Monday, November 8, 2021

SANDAG in San Diego California should be called SANDBAG!

 

Tax on top of Tax on top of Tax! The San Diego Association of Governments aka SANDAG is sandbagging the public with an onerous and outrageous tax plan.

The decision by SANDAG to tax motorists per mile is the most ridiculously conceived decision in many years. This was more than thoughtless and appears simply a way to increase funding, while leaving those who must depend on motor vehicle transportation on the hook to pay for those who do not

The premise for this tax is they don’t receive enough in motor fuel tax so they need more money. Wait a minute; wasn’t the State of California one of, if not the first, to push for improved fuel mileage for cars? And when the Corporate Average Fuel Economy (CAFE) improved, now SANDAG complains it reduced their tax intake? And was the State not the first to press for electric vehicles? And now those vehicles don’t use motor fuel so SANDAG believes it’s time to increase taxes for everyone?

1.      Unincorporated area and rural residents will be the major fall guys for this tax. In many areas we have no public transit available and must drive distances to schools, shopping, doctors and the necessities of life. This equates to an “inconvenience tax” because we have no public transit conveniences available. Imagine living in Bonsall, Fallbrook, Rainbow, unincorporated North and East County or many other areas and the driving distances required just for daily living.

2.      Residents have to drive children to schools because most of the county has no school bus transportation for other than disabled children. This becomes an “Education Tax” for thousands of parents.

3.    What about the disabled and senior citizens who require use of a vehicle simply to exist? Adding yet another burden on many who barely can afford day to day expenses.

4.    What about people who must drive for work or drive for a living. Some drive several thousand miles a month or more, and will be required to ante up a thousand dollars a year in road taxes?

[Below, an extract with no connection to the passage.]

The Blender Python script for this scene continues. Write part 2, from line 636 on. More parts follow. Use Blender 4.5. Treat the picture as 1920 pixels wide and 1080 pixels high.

5.    What about the entire cross border traffic coming into San Diego County? How will you force those drivers to pay the tax, or will this yet be another tax where San Diego County residents are forced to pick up the slack for out of country drivers?

6.    If you live outside the County but drive into San Diego, how will that fee be collected? And if you live on the periphery of San Diego and another county, will you be taxed simply because you live here yet most mileage is outside the county?

7.     How will you collect these taxes from the many thousands of vehicles that are unregistered in California but belong to actual residents? People renew vehicle licenses at addresses out of state to avoid the onerous registration fees in California. People who lease vehicles prior to moving into California have out of state plates for years.

8.    What about the tens of thousands of military personnel who have out of state plates legally; how will you collect the taxes from them?

9.    Many roads in unincorporated areas are abysmal, yet we pay our taxes like any other area and receive very little for those taxes. SANDAG does nothing to improve those pothole filled roads, and the State touts road improvements by the increased gasoline taxes. We sure don’t see that money being spent here!

10   Does SANDAG really believe the public is so gullible to accept that this new road tax will result in lowered gasoline taxes? The way this is presented is that the new road use tax would be in lieu of gasoline tax. What SANDAG doesn’t say is there is no plan to lower gasoline taxes; this is to make up for the huge push for electric vehicles that do not use motor fuels and still the moror fuel taxes will be paid by motorists driving conventional vehicles. Taxes in California only go skyward, never lowered, as “fees” that do not require voter approval are passed time and again to bypass the public vote. Reduce a “fee” or tax and then it gets raised again in what appears an exponential manner.

California was known as the “Golden State” but that glow has tarnished. The Golden Bear of yore has been replaced by the “Golden Goose” of taxation, but these increases will, as the story goes, kill that Golden Goose one day, perhaps sooner than later. Then where will the greedy governmental entities reach for more money?